More alarmingly, the general perception is gaining ground that Pakistan has suffered $ 68 billion in economic losses and more than 30,000 civilian and military causalities because of this ‘US war’. Moreover, the rising anti-US sentiment is increasingly merged with the public discontent on the deteriorating socio-economic and security environment in the country, providing an easy handle to the rightwing politicians and the hardline Islamists to beat the US and the coalition government with. The circumstances require that the US must dispel these impressions. It must realise that the war is pushing the country to an economic abyss and needs massive economic assistance, a la Marshall Plan.
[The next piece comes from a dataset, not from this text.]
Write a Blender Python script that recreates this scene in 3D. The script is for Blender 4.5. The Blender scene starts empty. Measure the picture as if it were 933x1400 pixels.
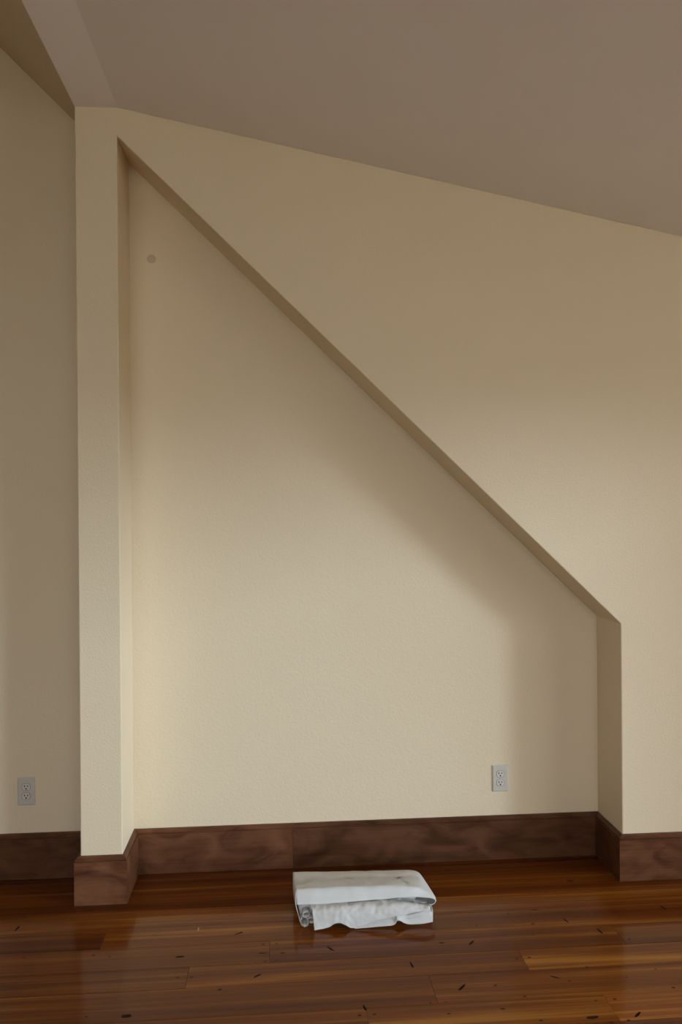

Our leadership should also be realistic. Riddled with a leadership crisis and eternally tied to the US economic lifeline, the country cannot possibly have an equal say in prosecuting the war but it can protect its own interests within the mutually agreed strategic framework. Remember, at the first war-time conference in Tehran in 1943, even Winston Churchill, the prime minister of a declining imperial power, was chafed at being ignored by Stalin and Roosevelt, the leaders of the two rising powers, which prompted Lord Cadogan, a British civil servant, to quip, “the ‘Big Three’ have become the ‘Big Two-and-a-half’”.
Neither secret back channels nor the ‘agencies war’ will protect Pakistan’s sovereignty. Only an open and vibrant democratic culture, with its enormous public groundswell, can keep an arrogant world power within national and international laws. That is the lesson of the recent history of Latin America, East Asia and now the Middle East.